**EXERCISE INSTRUCTIONS:** Output every line of the material exactly, omitting images.

**PROVIDED DATA:**

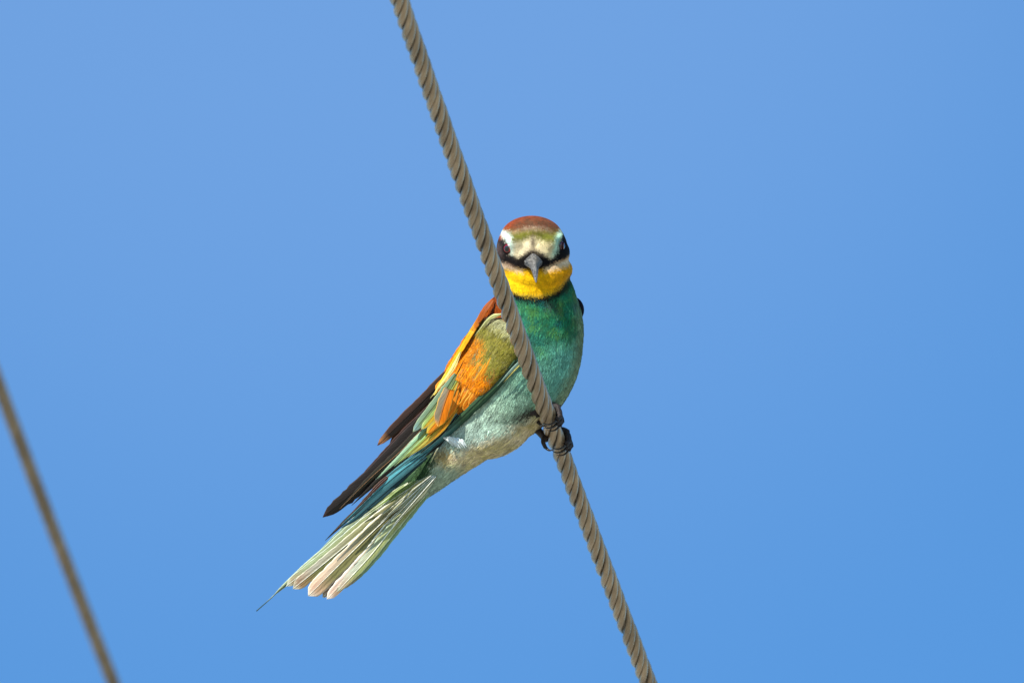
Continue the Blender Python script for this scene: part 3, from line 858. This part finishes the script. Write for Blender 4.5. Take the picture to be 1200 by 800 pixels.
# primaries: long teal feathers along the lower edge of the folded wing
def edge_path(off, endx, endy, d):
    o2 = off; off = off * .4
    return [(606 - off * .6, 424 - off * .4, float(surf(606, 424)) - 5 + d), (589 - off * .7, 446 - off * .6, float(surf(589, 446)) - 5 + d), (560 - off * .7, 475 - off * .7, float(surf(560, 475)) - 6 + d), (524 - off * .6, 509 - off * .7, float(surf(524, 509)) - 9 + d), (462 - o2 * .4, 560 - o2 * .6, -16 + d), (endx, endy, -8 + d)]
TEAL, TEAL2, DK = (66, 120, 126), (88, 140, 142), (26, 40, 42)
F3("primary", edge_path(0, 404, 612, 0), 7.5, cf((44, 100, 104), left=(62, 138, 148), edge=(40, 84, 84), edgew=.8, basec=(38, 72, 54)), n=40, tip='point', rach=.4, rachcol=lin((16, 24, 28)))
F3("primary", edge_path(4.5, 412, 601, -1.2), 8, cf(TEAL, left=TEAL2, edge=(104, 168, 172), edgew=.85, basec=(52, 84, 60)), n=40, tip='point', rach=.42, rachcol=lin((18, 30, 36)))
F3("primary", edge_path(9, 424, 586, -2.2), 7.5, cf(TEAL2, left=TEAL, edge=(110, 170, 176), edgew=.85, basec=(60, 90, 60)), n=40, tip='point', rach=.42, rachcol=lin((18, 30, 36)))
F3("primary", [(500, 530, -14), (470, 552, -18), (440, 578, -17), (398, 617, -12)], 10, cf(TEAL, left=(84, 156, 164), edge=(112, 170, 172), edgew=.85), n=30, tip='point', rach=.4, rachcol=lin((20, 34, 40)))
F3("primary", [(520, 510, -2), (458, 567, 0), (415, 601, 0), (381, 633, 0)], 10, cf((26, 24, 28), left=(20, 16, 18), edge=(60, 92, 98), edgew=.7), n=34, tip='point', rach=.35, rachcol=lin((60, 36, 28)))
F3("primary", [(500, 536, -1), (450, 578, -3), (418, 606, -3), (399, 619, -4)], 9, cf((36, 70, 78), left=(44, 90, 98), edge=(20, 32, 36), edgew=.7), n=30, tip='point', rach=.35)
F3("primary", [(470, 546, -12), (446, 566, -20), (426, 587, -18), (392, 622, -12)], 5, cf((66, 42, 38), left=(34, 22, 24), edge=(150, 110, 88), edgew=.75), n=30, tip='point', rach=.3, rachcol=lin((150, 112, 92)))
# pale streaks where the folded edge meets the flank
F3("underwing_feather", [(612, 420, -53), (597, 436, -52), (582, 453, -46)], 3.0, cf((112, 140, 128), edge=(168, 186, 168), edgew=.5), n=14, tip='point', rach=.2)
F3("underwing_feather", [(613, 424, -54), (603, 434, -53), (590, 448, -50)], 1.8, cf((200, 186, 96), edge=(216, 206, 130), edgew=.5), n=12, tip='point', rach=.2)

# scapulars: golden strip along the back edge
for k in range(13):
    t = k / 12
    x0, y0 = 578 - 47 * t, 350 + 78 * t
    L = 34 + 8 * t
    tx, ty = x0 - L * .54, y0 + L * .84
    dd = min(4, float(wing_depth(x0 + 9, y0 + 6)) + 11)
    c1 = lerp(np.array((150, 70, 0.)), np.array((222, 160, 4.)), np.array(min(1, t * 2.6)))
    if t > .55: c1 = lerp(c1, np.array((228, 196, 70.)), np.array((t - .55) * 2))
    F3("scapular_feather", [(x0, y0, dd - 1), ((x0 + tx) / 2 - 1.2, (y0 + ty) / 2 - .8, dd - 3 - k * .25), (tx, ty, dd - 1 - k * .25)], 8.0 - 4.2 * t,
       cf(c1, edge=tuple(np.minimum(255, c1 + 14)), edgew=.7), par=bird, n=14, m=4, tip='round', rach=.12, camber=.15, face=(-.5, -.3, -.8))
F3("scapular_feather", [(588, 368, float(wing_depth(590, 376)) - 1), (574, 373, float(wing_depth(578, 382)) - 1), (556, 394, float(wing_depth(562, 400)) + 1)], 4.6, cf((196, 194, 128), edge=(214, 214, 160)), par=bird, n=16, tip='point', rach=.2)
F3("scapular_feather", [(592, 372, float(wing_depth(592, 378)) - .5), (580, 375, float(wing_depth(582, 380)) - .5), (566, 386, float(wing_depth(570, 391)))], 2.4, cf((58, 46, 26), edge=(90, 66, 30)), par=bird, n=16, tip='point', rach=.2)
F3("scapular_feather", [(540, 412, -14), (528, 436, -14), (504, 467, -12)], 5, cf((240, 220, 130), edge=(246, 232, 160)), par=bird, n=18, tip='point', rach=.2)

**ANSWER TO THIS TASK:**
Continue the Blender Python script for this scene: part 3, from line 858. This part finishes the script. Write for Blender 4.5. Take the picture to be 1200 by 800 pixels.
# primaries: long teal feathers along the lower edge of the folded wing
def edge_path(off, endx, endy, d):
    o2 = off; off = off * .4
    return [(606 - off * .6, 424 - off * .4, float(surf(606, 424)) - 5 + d), (589 - off * .7, 446 - off * .6, float(surf(589, 446)) - 5 + d), (560 - off * .7, 475 - off * .7, float(surf(560, 475)) - 6 + d), (524 - off * .6, 509 - off * .7, float(surf(524, 509)) - 9 + d), (462 - o2 * .4, 560 - o2 * .6, -16 + d), (endx, endy, -8 + d)]
TEAL, TEAL2, DK = (66, 120, 126), (88, 140, 142), (26, 40, 42)
F3("primary", edge_path(0, 404, 612, 0), 7.5, cf((44, 100, 104), left=(62, 138, 148), edge=(40, 84, 84), edgew=.8, basec=(38, 72, 54)), n=40, tip='point', rach=.4, rachcol=lin((16, 24, 28)))
F3("primary", edge_path(4.5, 412, 601, -1.2), 8, cf(TEAL, left=TEAL2, edge=(104, 168, 172), edgew=.85, basec=(52, 84, 60)), n=40, tip='point', rach=.42, rachcol=lin((18, 30, 36)))
F3("primary", edge_path(9, 424, 586, -2.2), 7.5, cf(TEAL2, left=TEAL, edge=(110, 170, 176), edgew=.85, basec=(60, 90, 60)), n=40, tip='point', rach=.42, rachcol=lin((18, 30, 36)))
F3("primary", [(500, 530, -14), (470, 552, -18), (440, 578, -17), (398, 617, -12)], 10, cf(TEAL, left=(84, 156, 164), edge=(112, 170, 172), edgew=.85), n=30, tip='point', rach=.4, rachcol=lin((20, 34, 40)))
F3("primary", [(520, 510, -2), (458, 567, 0), (415, 601, 0), (381, 633, 0)], 10, cf((26, 24, 28), left=(20, 16, 18), edge=(60, 92, 98), edgew=.7), n=34, tip='point', rach=.35, rachcol=lin((60, 36, 28)))
F3("primary", [(500, 536, -1), (450, 578, -3), (418, 606, -3), (399, 619, -4)], 9, cf((36, 70, 78), left=(44, 90, 98), edge=(20, 32, 36), edgew=.7), n=30, tip='point', rach=.35)
F3("primary", [(470, 546, -12), (446, 566, -20), (426, 587, -18), (392, 622, -12)], 5, cf((66, 42, 38), left=(34, 22, 24), edge=(150, 110, 88), edgew=.75), n=30, tip='point', rach=.3, rachcol=lin((150, 112, 92)))
# pale streaks where the folded edge meets the flank
F3("underwing_feather", [(612, 420, -53), (597, 436, -52), (582, 453, -46)], 3.0, cf((112, 140, 128), edge=(168, 186, 168), edgew=.5), n=14, tip='point', rach=.2)
F3("underwing_feather", [(613, 424, -54), (603, 434, -53), (590, 448, -50)], 1.8, cf((200, 186, 96), edge=(216, 206, 130), edgew=.5), n=12, tip='point', rach=.2)

# scapulars: golden strip along the back edge
for k in range(13):
    t = k / 12
    x0, y0 = 578 - 47 * t, 350 + 78 * t
    L = 34 + 8 * t
    tx, ty = x0 - L * .54, y0 + L * .84
    dd = min(4, float(wing_depth(x0 + 9, y0 + 6)) + 11)
    c1 = lerp(np.array((150, 70, 0.)), np.array((222, 160, 4.)), np.array(min(1, t * 2.6)))
    if t > .55: c1 = lerp(c1, np.array((228, 196, 70.)), np.array((t - .55) * 2))
    F3("scapular_feather", [(x0, y0, dd - 1), ((x0 + tx) / 2 - 1.2, (y0 + ty) / 2 - .8, dd - 3 - k * .25), (tx, ty, dd - 1 - k * .25)], 8.0 - 4.2 * t,
       cf(c1, edge=tuple(np.minimum(255, c1 + 14)), edgew=.7), par=bird, n=14, m=4, tip='round', rach=.12, camber=.15, face=(-.5, -.3, -.8))
F3("scapular_feather", [(588, 368, float(wing_depth(590, 376)) - 1), (574, 373, float(wing_depth(578, 382)) - 1), (556, 394, float(wing_depth(562, 400)) + 1)], 4.6, cf((196, 194, 128), edge=(214, 214, 160)), par=bird, n=16, tip='point', rach=.2)
F3("scapular_feather", [(592, 372, float(wing_depth(592, 378)) - .5), (580, 375, float(wing_depth(582, 380)) - .5), (566, 386, float(wing_depth(570, 391)))], 2.4, cf((58, 46, 26), edge=(90, 66, 30)), par=bird, n=16, tip='point', rach=.2)
F3("scapular_feather", [(540, 412, -14), (528, 436, -14), (504, 467, -12)], 5, cf((240, 220, 130), edge=(246, 232, 160)), par=bird, n=18, tip='point', rach=.2)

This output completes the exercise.